§ **Scene modeling code data**
---------------

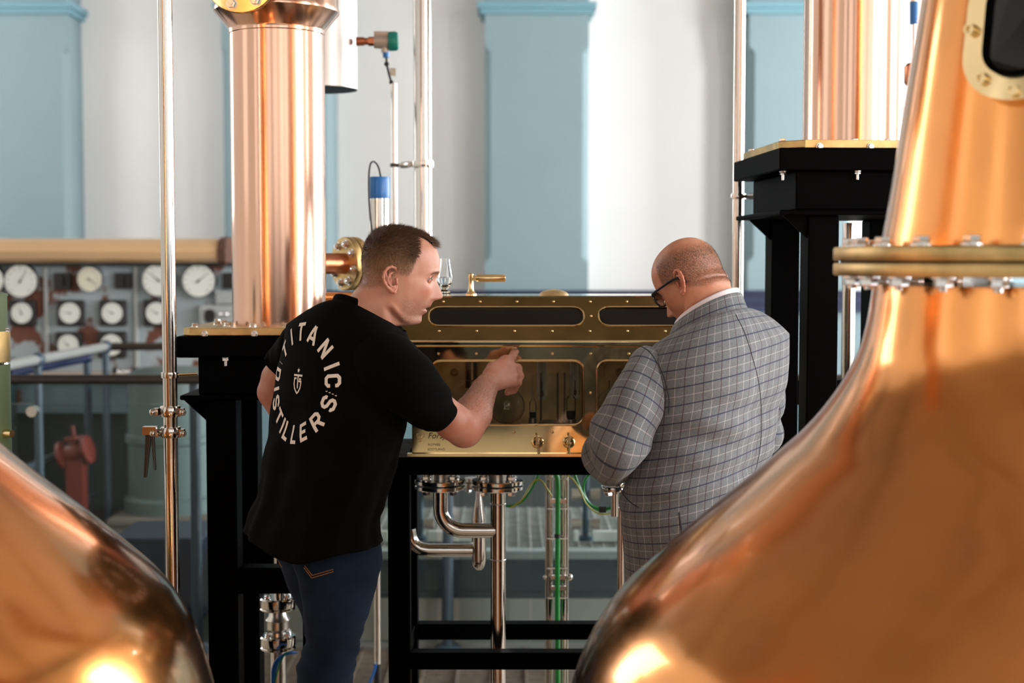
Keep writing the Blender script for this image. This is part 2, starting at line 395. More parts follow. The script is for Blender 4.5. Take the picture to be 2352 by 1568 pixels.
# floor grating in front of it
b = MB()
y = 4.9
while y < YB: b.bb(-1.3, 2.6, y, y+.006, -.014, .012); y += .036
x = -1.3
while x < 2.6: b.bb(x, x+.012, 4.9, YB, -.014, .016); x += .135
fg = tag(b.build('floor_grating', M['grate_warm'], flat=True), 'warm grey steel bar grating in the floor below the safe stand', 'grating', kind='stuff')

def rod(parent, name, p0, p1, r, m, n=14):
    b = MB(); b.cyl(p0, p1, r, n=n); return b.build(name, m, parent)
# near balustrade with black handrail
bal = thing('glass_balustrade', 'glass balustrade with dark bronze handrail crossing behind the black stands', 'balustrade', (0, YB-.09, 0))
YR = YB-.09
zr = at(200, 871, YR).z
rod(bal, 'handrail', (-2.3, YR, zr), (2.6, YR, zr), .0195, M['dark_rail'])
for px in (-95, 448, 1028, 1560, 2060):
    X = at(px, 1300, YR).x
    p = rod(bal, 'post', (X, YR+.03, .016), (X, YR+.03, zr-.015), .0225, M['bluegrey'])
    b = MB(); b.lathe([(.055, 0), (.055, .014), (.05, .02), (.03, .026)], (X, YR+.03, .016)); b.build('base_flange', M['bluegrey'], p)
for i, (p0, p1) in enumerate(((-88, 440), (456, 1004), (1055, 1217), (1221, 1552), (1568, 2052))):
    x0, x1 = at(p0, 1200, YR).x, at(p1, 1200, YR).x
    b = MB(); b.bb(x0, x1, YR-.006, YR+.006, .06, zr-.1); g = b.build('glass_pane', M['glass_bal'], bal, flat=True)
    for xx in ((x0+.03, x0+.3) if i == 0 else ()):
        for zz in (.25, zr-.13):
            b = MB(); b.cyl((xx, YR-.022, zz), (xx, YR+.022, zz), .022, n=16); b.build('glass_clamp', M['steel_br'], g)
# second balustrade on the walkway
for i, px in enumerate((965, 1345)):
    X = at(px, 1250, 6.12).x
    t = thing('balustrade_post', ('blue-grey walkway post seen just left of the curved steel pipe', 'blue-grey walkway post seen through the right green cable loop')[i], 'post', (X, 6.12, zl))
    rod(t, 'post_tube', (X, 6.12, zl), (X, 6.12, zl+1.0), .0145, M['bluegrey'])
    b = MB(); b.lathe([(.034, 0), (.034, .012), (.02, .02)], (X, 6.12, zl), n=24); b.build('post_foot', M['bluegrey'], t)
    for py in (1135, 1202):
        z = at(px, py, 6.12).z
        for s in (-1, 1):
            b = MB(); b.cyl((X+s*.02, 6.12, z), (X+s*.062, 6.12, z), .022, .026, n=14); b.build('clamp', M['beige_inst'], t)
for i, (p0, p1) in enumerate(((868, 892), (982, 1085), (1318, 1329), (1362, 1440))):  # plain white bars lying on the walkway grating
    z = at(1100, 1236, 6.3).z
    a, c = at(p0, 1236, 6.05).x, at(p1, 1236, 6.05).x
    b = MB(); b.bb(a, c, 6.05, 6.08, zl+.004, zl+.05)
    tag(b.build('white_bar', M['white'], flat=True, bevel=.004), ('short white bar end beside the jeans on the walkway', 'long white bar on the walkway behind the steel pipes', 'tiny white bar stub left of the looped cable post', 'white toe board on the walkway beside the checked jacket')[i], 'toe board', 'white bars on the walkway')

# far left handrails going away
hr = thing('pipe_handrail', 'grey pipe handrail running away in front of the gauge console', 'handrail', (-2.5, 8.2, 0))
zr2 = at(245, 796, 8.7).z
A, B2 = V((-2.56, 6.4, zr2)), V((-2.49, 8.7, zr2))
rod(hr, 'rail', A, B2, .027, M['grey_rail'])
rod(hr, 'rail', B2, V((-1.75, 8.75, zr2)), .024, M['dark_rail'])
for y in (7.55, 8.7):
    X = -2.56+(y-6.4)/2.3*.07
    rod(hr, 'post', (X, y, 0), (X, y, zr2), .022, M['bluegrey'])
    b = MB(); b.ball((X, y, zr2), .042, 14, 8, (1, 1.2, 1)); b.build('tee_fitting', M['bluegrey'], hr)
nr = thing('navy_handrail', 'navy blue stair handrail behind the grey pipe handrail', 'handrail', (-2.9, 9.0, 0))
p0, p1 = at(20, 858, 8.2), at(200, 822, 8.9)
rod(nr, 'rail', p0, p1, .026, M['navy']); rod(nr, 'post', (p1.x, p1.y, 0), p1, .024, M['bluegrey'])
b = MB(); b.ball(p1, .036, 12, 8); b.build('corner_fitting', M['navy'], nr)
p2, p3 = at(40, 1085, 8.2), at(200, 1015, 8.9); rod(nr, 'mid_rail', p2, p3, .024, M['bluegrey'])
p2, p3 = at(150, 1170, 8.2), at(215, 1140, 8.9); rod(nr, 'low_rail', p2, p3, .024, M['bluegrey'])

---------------

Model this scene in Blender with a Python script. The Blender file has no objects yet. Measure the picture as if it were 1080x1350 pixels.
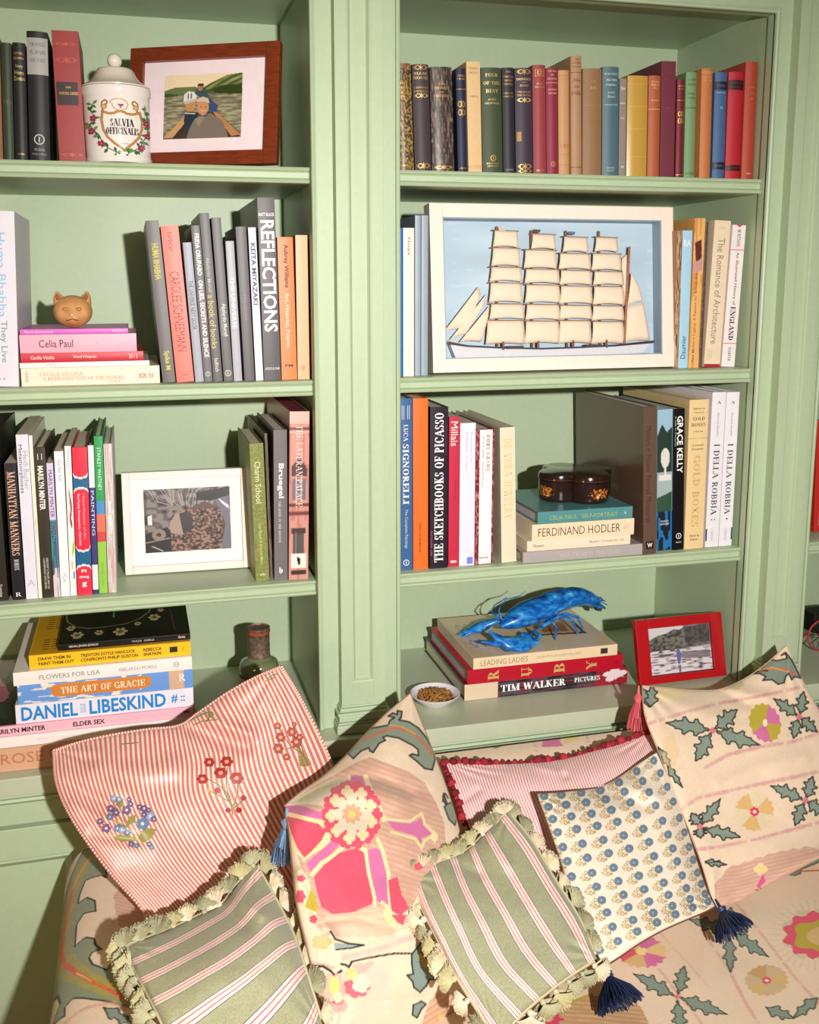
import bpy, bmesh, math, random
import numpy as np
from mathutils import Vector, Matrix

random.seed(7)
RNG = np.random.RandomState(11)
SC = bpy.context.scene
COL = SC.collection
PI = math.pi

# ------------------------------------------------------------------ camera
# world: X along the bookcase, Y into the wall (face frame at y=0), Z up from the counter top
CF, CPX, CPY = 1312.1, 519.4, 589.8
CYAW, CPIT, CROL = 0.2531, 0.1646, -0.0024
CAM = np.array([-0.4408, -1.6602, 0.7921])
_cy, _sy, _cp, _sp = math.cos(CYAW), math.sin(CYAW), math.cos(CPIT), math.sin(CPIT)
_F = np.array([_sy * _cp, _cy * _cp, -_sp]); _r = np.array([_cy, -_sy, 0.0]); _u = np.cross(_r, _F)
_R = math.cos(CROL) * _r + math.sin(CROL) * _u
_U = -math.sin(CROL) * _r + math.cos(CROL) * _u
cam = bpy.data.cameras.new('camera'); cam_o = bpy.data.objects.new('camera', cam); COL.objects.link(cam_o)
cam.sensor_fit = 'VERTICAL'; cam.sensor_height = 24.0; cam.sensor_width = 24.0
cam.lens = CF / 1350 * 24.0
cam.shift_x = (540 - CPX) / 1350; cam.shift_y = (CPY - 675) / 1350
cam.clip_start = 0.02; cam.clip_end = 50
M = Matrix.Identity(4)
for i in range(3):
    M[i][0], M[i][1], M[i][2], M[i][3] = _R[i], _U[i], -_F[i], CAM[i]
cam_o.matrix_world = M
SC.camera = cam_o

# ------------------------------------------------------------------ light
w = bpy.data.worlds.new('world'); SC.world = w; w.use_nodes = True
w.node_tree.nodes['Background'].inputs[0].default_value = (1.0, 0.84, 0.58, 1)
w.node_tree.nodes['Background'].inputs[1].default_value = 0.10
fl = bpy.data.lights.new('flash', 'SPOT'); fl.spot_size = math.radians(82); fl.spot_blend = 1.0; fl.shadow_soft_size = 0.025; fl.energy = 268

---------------

Omit the pictures. Extract exactly the lines that begin with the one holding "Model this scene" and end with the one holding "PI = math.pi", inclusive.

Model this scene in Blender with a Python script. The Blender file has no objects yet. Measure the picture as if it were 1080x1350 pixels.
import bpy, bmesh, math, random
import numpy as np
from mathutils import Vector, Matrix

random.seed(7)
RNG = np.random.RandomState(11)
SC = bpy.context.scene
COL = SC.collection
PI = math.pi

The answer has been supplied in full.